== Required task ==
Leave out the pictures and copy the remaining records exactly.

··· Data for this exercise

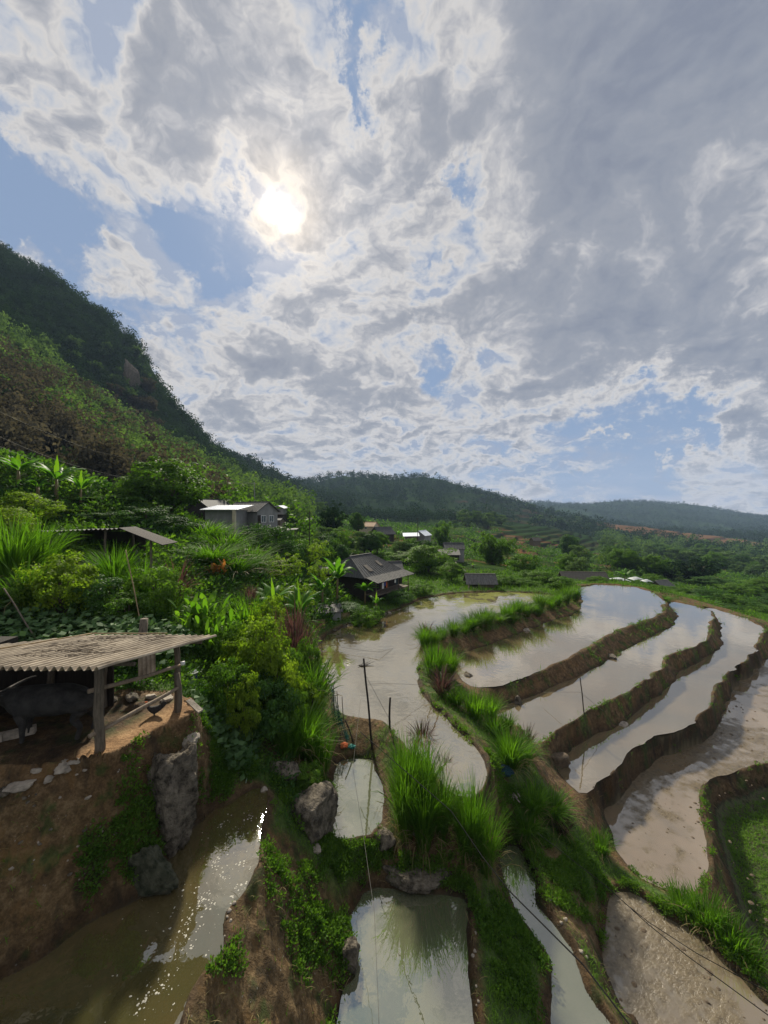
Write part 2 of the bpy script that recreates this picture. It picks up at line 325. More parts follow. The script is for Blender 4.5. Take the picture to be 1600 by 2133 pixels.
rows = ys < 70
nR = int(rows.sum())
Xn, Yn = XX[:nR], YY[:nR]
SDF = {k: np.full((nR, NC), 50.0) for k in POLY}
for k, q in POLY.items():
    x0, y0 = q.min(0)-7; x1, y1 = q.max(0)+7
    m = (Xn > x0) & (Xn < x1) & (Yn > y0) & (Yn < y1)
    SDF[k][m] = poly_sdf(q, Xn[m], Yn[m])
fixed = np.zeros((nR, NC), bool); Zn = ZZ[:nR].copy()
mind = np.min([SDF[k] for k in POLY], 0)
band = mind < (1.2+0.07*Yn)
fixed |= ~band
crest = np.zeros((nR, NC))
order = sorted(POLY, key=lambda k: PONDS[k][0])
cw = 0.14+0.005*Yn
for k in order:                      # bunds first, higher ones over lower ones
    z = PONDS[k][0]; s = SDF[k]
    m = (s >= 0) & (s < cw)
    for (h, dist) in UNDER.get(k, []): m &= SDF[h] > dist*(0.75 if h != 'A' else 1)
    if k == 'pen': m &= False
    Zn[m] = z+np.minimum(0.14+.11*fbm(Xn[m]*.8, Yn[m]*.8, 3, 31), s[m]*1.6); fixed |= m; crest[m] = 1
    m2 = (s >= 0) & (s < 0.006*Yn) & ~m & ~fixed
    Zn[m2] = z+0.02; fixed |= m2
for k in order:
    z = PONDS[k][0]; s = SDF[k]; m = s < 0
    dp = 0.0 if k == 'pen' else 0.45
    Zn[m] = z-np.clip(-s[m]*1.2, 0, dp) if dp else z
    fixed |= m
def relax(Z, F, it):
    for _ in range(it):
        a = Z.copy()
        a[1:-1, 1:-1] = 0.25*(Z[:-2, 1:-1]+Z[2:, 1:-1]+Z[1:-1, :-2]+Z[1:-1, 2:])
        a[0] = a[1]; a[:, 0] = a[:, 1]; a[:, -1] = a[:, -2]
        Z = np.where(F, Z, a)
    return Z
# coarse to fine
Zc = Zn
for st in (8, 4, 2):
    sub = Zc[::st, ::st]; Fs = fixed[::st, ::st]
    r = relax(sub, Fs, 160)
    up = np.repeat(np.repeat(r, st, 0), st, 1)[:nR, :NC]
    if up.shape != Zc.shape:
        up = np.pad(up, ((0, Zc.shape[0]-up.shape[0]), (0, Zc.shape[1]-up.shape[1])), mode='edge')
    Zc = np.where(fixed, Zc, up)
Zc = relax(Zc, fixed, 90)
wet = np.zeros((nR, NC), bool)
for k in POLY: wet |= SDF[k] < (-.1 if k != 'pen' else .05)
for _ in range(3):
    a = Zc.copy(); a[1:-1, 1:-1] = (4*Zc[1:-1, 1:-1]+Zc[:-2, 1:-1]+Zc[2:, 1:-1]+Zc[1:-1, :-2]+Zc[1:-1, 2:])/8
    Zc = np.where(wet, Zc, a)
ZZ[:nR] = Zc
ZZ = np.minimum(ZZ, 175+0.12*np.minimum(YY, 300))
inpond = np.zeros((NR, NC), bool)
for k in POLY:
    if k != 'pen': inpond[:nR] |= SDF[k] < 0
near_pond = np.full((NR, NC), 99.0)
near_pond[:nR] = np.min([SDF[k] for k in POLY if k != 'pen'], 0)

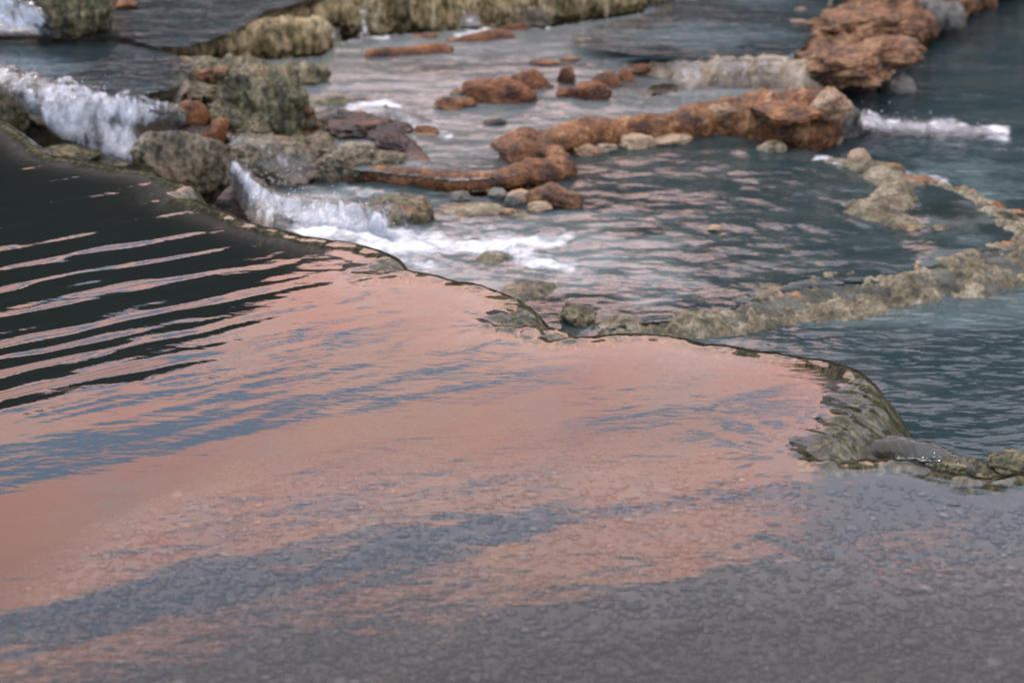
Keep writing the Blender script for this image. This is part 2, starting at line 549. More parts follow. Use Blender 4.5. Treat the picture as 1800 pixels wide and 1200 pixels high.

······

== Exercise result ==
Write part 2 of the bpy script that recreates this picture. It picks up at line 325. More parts follow. The script is for Blender 4.5. Take the picture to be 1600 by 2133 pixels.
rows = ys < 70
nR = int(rows.sum())
Xn, Yn = XX[:nR], YY[:nR]
SDF = {k: np.full((nR, NC), 50.0) for k in POLY}
for k, q in POLY.items():
    x0, y0 = q.min(0)-7; x1, y1 = q.max(0)+7
    m = (Xn > x0) & (Xn < x1) & (Yn > y0) & (Yn < y1)
    SDF[k][m] = poly_sdf(q, Xn[m], Yn[m])
fixed = np.zeros((nR, NC), bool); Zn = ZZ[:nR].copy()
mind = np.min([SDF[k] for k in POLY], 0)
band = mind < (1.2+0.07*Yn)
fixed |= ~band
crest = np.zeros((nR, NC))
order = sorted(POLY, key=lambda k: PONDS[k][0])
cw = 0.14+0.005*Yn
for k in order:                      # bunds first, higher ones over lower ones
    z = PONDS[k][0]; s = SDF[k]
    m = (s >= 0) & (s < cw)
    for (h, dist) in UNDER.get(k, []): m &= SDF[h] > dist*(0.75 if h != 'A' else 1)
    if k == 'pen': m &= False
    Zn[m] = z+np.minimum(0.14+.11*fbm(Xn[m]*.8, Yn[m]*.8, 3, 31), s[m]*1.6); fixed |= m; crest[m] = 1
    m2 = (s >= 0) & (s < 0.006*Yn) & ~m & ~fixed
    Zn[m2] = z+0.02; fixed |= m2
for k in order:
    z = PONDS[k][0]; s = SDF[k]; m = s < 0
    dp = 0.0 if k == 'pen' else 0.45
    Zn[m] = z-np.clip(-s[m]*1.2, 0, dp) if dp else z
    fixed |= m
def relax(Z, F, it):
    for _ in range(it):
        a = Z.copy()
        a[1:-1, 1:-1] = 0.25*(Z[:-2, 1:-1]+Z[2:, 1:-1]+Z[1:-1, :-2]+Z[1:-1, 2:])
        a[0] = a[1]; a[:, 0] = a[:, 1]; a[:, -1] = a[:, -2]
        Z = np.where(F, Z, a)
    return Z
# coarse to fine
Zc = Zn
for st in (8, 4, 2):
    sub = Zc[::st, ::st]; Fs = fixed[::st, ::st]
    r = relax(sub, Fs, 160)
    up = np.repeat(np.repeat(r, st, 0), st, 1)[:nR, :NC]
    if up.shape != Zc.shape:
        up = np.pad(up, ((0, Zc.shape[0]-up.shape[0]), (0, Zc.shape[1]-up.shape[1])), mode='edge')
    Zc = np.where(fixed, Zc, up)
Zc = relax(Zc, fixed, 90)
wet = np.zeros((nR, NC), bool)
for k in POLY: wet |= SDF[k] < (-.1 if k != 'pen' else .05)
for _ in range(3):
    a = Zc.copy(); a[1:-1, 1:-1] = (4*Zc[1:-1, 1:-1]+Zc[:-2, 1:-1]+Zc[2:, 1:-1]+Zc[1:-1, :-2]+Zc[1:-1, 2:])/8
    Zc = np.where(wet, Zc, a)
ZZ[:nR] = Zc
ZZ = np.minimum(ZZ, 175+0.12*np.minimum(YY, 300))
inpond = np.zeros((NR, NC), bool)
for k in POLY:
    if k != 'pen': inpond[:nR] |= SDF[k] < 0
near_pond = np.full((NR, NC), 99.0)
near_pond[:nR] = np.min([SDF[k] for k in POLY if k != 'pen'], 0)

Keep writing the Blender script for this image. This is part 2, starting at line 549. More parts follow. Use Blender 4.5. Treat the picture as 1800 pixels wide and 1200 pixels high.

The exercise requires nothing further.